BRIEF - Transcribe all the entries word for word, but omit the images.

EXERCISE INPUT -

+++++

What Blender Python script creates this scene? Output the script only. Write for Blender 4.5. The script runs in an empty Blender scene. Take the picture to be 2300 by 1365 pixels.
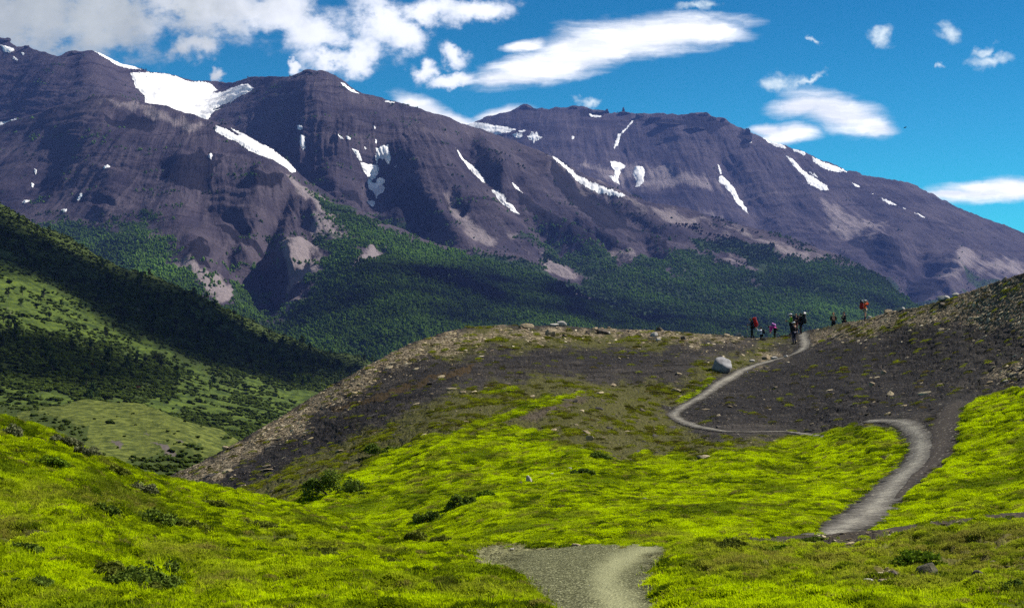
import bpy, bmesh, math, random
import numpy as np
from mathutils import Vector, Matrix, Euler
R = math.radians
rng = np.random.default_rng(7)
random.seed(7)
scene = bpy.context.scene
COL = scene.collection

# ------------------------------------------------------------------ camera
F = 3160.0                       # focal length in photo pixels (2300 wide)
HORIZON = 760.0
PITCH = math.atan((HORIZON - 682.5) / F)
cam_data = bpy.data.cameras.new('camera')
cam_data.sensor_width = 36.0
cam_data.lens = 36.0 * F / 2300.0
cam_data.clip_start = 0.1
cam_data.clip_end = 60000.0
cam = bpy.data.objects.new('camera', cam_data)
COL.objects.link(cam)
cam.rotation_euler = (math.pi / 2 + PITCH, 0, 0)
scene.camera = cam
cp, sp = math.cos(PITCH), math.sin(PITCH)

def ray_pt(px, py, d):
    """photo direction + distance along the view axis -> world point (a surveyed point of the place)"""
    px = np.asarray(px, float); py = np.asarray(py, float); d = np.asarray(d, float)
    a = (px - 1150.0) / F; b = (682.5 - py) / F
    return np.stack([a * d, (cp - b * sp) * d, (sp + b * cp) * d], -1)

def to_px(P):
    P = np.asarray(P, float)
    d = P[..., 1] * cp + P[..., 2] * sp
    b = (-P[..., 1] * sp + P[..., 2] * cp) / d
    return 1150 + F * P[..., 0] / d, 682.5 - F * b, d

SUN_AZ, SUN_EL = 64.0, 44.0
# ------------------------------------------------------------------ numpy noise
_G = rng.normal(size=(256, 3)); _G /= np.linalg.norm(_G, axis=1)[:, None]
_PERM = rng.permutation(256).astype(np.int64)
def _h(x, y, z):
    return _PERM[(_PERM[(_PERM[x & 255] + y) & 255] + z) & 255]
def perlin(p):
    p = np.asarray(p, float)
    i = np.floor(p).astype(np.int64); f = p - i
    u = f * f * f * (f * (f * 6 - 15) + 10)
    out = 0
    for dx in (0, 1):
        wx = u[..., 0] if dx else 1 - u[..., 0]
        for dy in (0, 1):
            wy = u[..., 1] if dy else 1 - u[..., 1]
            for dz in (0, 1):
                wz = u[..., 2] if dz else 1 - u[..., 2]
                g = _G[_h(i[..., 0] + dx, i[..., 1] + dy, i[..., 2] + dz)]
                out = out + wx * wy * wz * (g[..., 0] * (f[..., 0] - dx) + g[..., 1] * (f[..., 1] - dy) + g[..., 2] * (f[..., 2] - dz))
    return out * 1.5
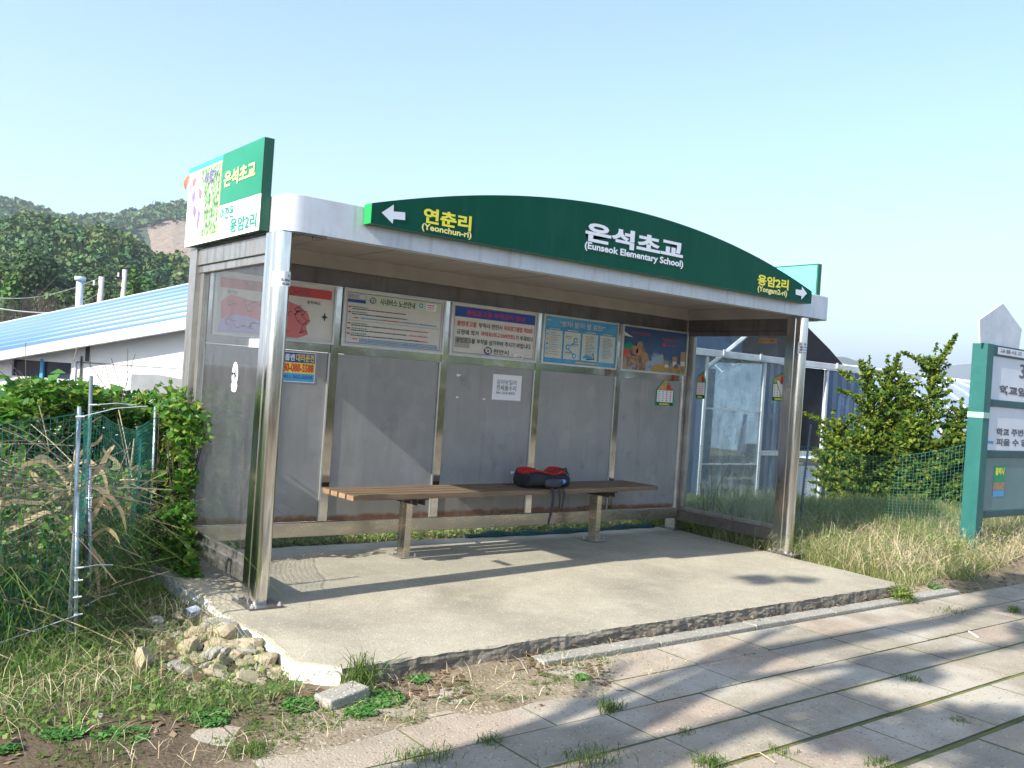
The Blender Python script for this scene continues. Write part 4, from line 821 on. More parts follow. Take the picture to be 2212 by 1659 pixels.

+++++

COMPLETED TASK -
What Blender Python script creates this scene? Output the script only. Write for Blender 4.5. The script runs in an empty Blender scene. Take the picture to be 2300 by 1365 pixels.
import bpy, bmesh, math, random
import numpy as np
from mathutils import Vector, Matrix, Euler
R = math.radians
rng = np.random.default_rng(7)
random.seed(7)
scene = bpy.context.scene
COL = scene.collection

# ------------------------------------------------------------------ camera
F = 3160.0                       # focal length in photo pixels (2300 wide)
HORIZON = 760.0
PITCH = math.atan((HORIZON - 682.5) / F)
cam_data = bpy.data.cameras.new('camera')
cam_data.sensor_width = 36.0
cam_data.lens = 36.0 * F / 2300.0
cam_data.clip_start = 0.1
cam_data.clip_end = 60000.0
cam = bpy.data.objects.new('camera', cam_data)
COL.objects.link(cam)
cam.rotation_euler = (math.pi / 2 + PITCH, 0, 0)
scene.camera = cam
cp, sp = math.cos(PITCH), math.sin(PITCH)

def ray_pt(px, py, d):
    """photo direction + distance along the view axis -> world point (a surveyed point of the place)"""
    px = np.asarray(px, float); py = np.asarray(py, float); d = np.asarray(d, float)
    a = (px - 1150.0) / F; b = (682.5 - py) / F
    return np.stack([a * d, (cp - b * sp) * d, (sp + b * cp) * d], -1)

def to_px(P):
    P = np.asarray(P, float)
    d = P[..., 1] * cp + P[..., 2] * sp
    b = (-P[..., 1] * sp + P[..., 2] * cp) / d
    return 1150 + F * P[..., 0] / d, 682.5 - F * b, d

SUN_AZ, SUN_EL = 64.0, 44.0
# ------------------------------------------------------------------ numpy noise
_G = rng.normal(size=(256, 3)); _G /= np.linalg.norm(_G, axis=1)[:, None]
_PERM = rng.permutation(256).astype(np.int64)
def _h(x, y, z):
    return _PERM[(_PERM[(_PERM[x & 255] + y) & 255] + z) & 255]
def perlin(p):
    p = np.asarray(p, float)
    i = np.floor(p).astype(np.int64); f = p - i
    u = f * f * f * (f * (f * 6 - 15) + 10)
    out = 0
    for dx in (0, 1):
        wx = u[..., 0] if dx else 1 - u[..., 0]
        for dy in (0, 1):
            wy = u[..., 1] if dy else 1 - u[..., 1]
            for dz in (0, 1):
                wz = u[..., 2] if dz else 1 - u[..., 2]
                g = _G[_h(i[..., 0] + dx, i[..., 1] + dy, i[..., 2] + dz)]
                out = out + wx * wy * wz * (g[..., 0] * (f[..., 0] - dx) + g[..., 1] * (f[..., 1] - dy) + g[..., 2] * (f[..., 2] - dz))
    return out * 1.5
The Blender Python script for this scene continues. Write part 4, from line 821 on. More parts follow. Take the picture to be 2212 by 1659 pixels.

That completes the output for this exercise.